→ **OBJECTIVE**:
Report each line of the data that has "Blender" somewhere in it.

→ **DATASET EXCERPTS**:
_ _ _ _ _
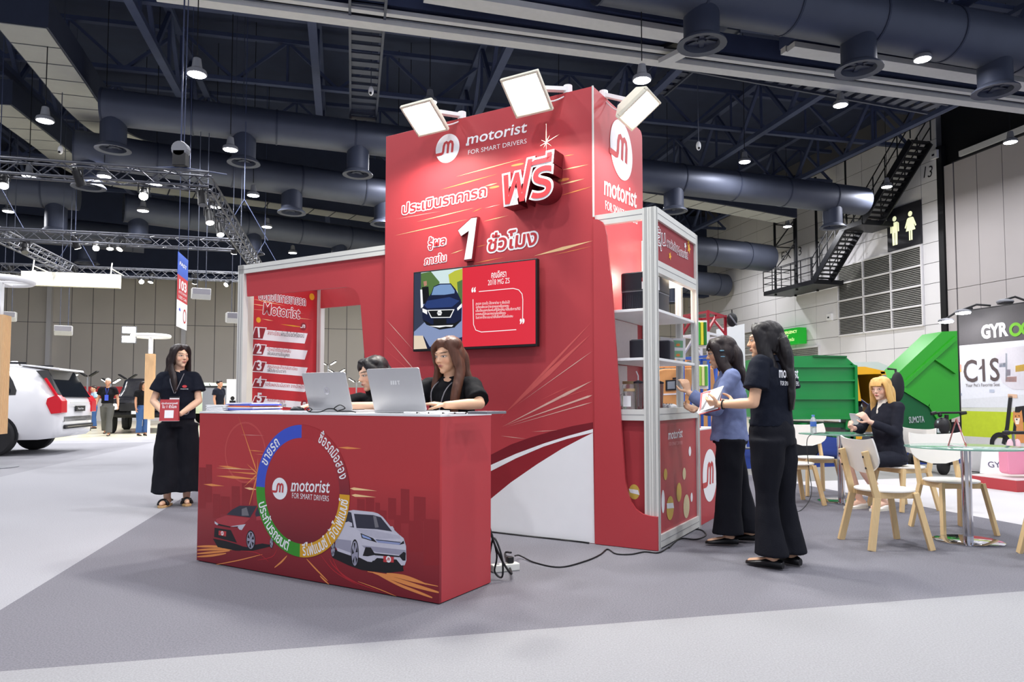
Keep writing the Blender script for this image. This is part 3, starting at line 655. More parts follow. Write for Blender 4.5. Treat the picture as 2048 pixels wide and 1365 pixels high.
_ _ _ _ _
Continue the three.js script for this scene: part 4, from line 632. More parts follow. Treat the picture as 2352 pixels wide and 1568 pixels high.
_ _ _ _ _
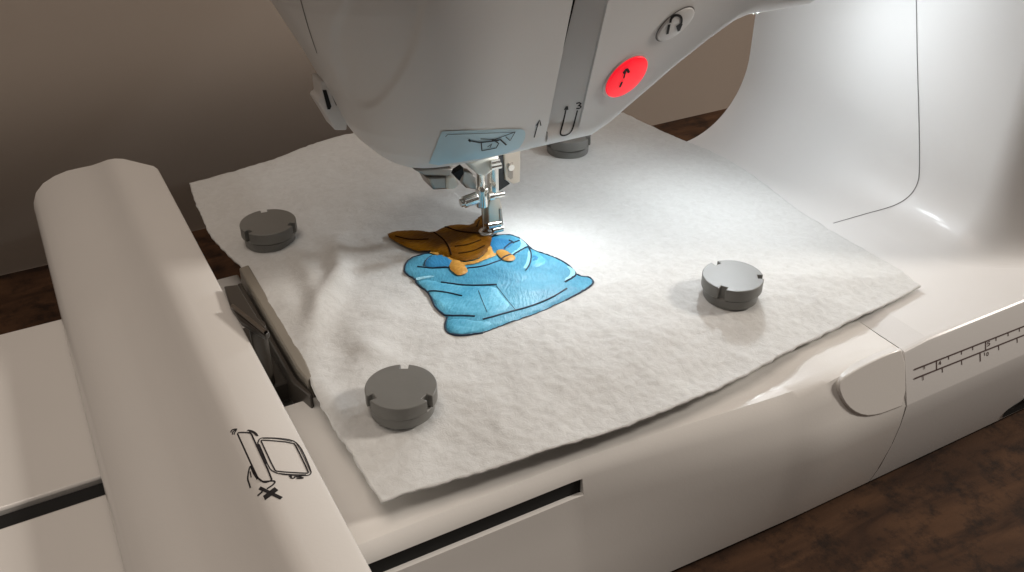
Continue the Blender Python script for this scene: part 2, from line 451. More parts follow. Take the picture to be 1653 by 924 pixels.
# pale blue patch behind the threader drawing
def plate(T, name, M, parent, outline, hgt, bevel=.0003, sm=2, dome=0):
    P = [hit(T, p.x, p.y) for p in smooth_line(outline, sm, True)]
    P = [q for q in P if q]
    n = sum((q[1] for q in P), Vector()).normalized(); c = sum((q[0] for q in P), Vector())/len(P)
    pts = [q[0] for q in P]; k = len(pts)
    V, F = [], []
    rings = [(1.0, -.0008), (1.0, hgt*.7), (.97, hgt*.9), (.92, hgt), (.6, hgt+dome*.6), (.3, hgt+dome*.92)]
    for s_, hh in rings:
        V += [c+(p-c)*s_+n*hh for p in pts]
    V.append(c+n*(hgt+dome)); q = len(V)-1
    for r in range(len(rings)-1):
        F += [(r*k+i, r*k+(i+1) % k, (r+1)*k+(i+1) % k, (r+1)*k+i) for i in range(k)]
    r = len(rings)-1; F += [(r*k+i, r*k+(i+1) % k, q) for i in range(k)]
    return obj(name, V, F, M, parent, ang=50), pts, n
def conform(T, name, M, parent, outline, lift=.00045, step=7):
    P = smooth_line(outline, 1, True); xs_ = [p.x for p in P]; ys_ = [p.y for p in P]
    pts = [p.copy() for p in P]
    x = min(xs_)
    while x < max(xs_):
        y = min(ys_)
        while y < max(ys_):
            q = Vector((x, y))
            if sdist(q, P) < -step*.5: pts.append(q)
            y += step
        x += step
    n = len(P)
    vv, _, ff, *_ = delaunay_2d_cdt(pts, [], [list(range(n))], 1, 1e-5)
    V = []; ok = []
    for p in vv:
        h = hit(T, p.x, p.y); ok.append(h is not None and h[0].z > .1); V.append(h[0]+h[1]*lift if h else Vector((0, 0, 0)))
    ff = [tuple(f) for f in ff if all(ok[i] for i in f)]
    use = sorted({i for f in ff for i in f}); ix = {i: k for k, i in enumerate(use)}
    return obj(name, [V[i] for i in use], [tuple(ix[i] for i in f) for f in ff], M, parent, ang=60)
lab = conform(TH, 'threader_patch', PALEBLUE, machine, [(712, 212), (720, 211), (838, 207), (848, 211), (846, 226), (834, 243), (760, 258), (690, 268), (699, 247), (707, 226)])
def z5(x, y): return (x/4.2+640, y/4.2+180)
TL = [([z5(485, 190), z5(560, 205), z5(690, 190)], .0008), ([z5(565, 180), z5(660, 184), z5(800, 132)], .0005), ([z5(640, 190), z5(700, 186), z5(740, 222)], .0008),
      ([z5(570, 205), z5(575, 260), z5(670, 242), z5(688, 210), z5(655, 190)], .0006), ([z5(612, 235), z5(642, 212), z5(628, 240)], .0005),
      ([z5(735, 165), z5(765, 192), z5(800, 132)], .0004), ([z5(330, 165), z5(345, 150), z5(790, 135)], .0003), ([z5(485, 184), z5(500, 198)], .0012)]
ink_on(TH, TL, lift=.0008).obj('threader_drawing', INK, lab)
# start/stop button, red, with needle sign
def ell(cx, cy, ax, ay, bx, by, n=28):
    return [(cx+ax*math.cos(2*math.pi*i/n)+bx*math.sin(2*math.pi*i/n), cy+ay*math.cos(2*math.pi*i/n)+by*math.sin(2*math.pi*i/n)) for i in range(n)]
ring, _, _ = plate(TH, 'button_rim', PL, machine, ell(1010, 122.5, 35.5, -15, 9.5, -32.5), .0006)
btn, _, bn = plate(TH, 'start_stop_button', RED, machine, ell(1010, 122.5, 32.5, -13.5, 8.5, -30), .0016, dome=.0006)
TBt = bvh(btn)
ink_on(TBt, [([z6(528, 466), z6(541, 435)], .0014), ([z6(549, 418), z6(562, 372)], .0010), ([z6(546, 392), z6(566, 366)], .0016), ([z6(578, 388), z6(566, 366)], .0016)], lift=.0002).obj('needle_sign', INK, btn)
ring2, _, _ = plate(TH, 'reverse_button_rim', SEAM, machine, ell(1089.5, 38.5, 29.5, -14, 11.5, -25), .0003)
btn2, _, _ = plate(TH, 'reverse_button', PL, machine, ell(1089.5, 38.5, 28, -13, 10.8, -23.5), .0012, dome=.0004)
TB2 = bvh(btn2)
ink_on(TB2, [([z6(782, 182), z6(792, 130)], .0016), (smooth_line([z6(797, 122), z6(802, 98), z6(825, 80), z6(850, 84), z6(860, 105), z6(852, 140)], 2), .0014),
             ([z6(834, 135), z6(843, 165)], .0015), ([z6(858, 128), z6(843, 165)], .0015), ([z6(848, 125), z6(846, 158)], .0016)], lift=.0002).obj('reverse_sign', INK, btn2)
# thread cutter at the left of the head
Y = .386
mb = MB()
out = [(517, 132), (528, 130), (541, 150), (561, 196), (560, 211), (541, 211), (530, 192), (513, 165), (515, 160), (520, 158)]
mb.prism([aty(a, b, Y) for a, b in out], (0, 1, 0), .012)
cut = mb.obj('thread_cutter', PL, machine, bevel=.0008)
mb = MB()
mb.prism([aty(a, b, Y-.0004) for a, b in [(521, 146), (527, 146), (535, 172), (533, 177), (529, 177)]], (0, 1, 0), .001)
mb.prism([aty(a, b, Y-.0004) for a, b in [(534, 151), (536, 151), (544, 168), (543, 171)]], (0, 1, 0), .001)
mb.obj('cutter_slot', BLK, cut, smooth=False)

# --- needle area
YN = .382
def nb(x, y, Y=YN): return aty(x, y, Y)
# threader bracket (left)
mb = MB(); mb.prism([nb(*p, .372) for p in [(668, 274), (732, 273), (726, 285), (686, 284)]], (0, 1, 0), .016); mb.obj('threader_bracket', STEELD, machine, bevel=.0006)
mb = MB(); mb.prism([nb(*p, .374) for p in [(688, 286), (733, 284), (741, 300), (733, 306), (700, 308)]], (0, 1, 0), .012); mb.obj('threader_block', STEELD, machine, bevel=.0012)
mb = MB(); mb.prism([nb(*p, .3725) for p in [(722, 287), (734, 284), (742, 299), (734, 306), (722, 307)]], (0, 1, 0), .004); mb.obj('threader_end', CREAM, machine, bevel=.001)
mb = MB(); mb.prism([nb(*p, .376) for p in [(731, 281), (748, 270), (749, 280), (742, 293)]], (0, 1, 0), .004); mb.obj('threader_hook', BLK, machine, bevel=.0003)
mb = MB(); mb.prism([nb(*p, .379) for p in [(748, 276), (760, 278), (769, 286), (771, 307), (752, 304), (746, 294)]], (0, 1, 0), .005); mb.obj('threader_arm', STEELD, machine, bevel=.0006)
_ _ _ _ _
→ **EXERCISE RESULT**:
Keep writing the Blender script for this image. This is part 3, starting at line 655. More parts follow. Write for Blender 4.5. Treat the picture as 2048 pixels wide and 1365 pixels high.
Continue the Blender Python script for this scene: part 2, from line 451. More parts follow. Take the picture to be 1653 by 924 pixels.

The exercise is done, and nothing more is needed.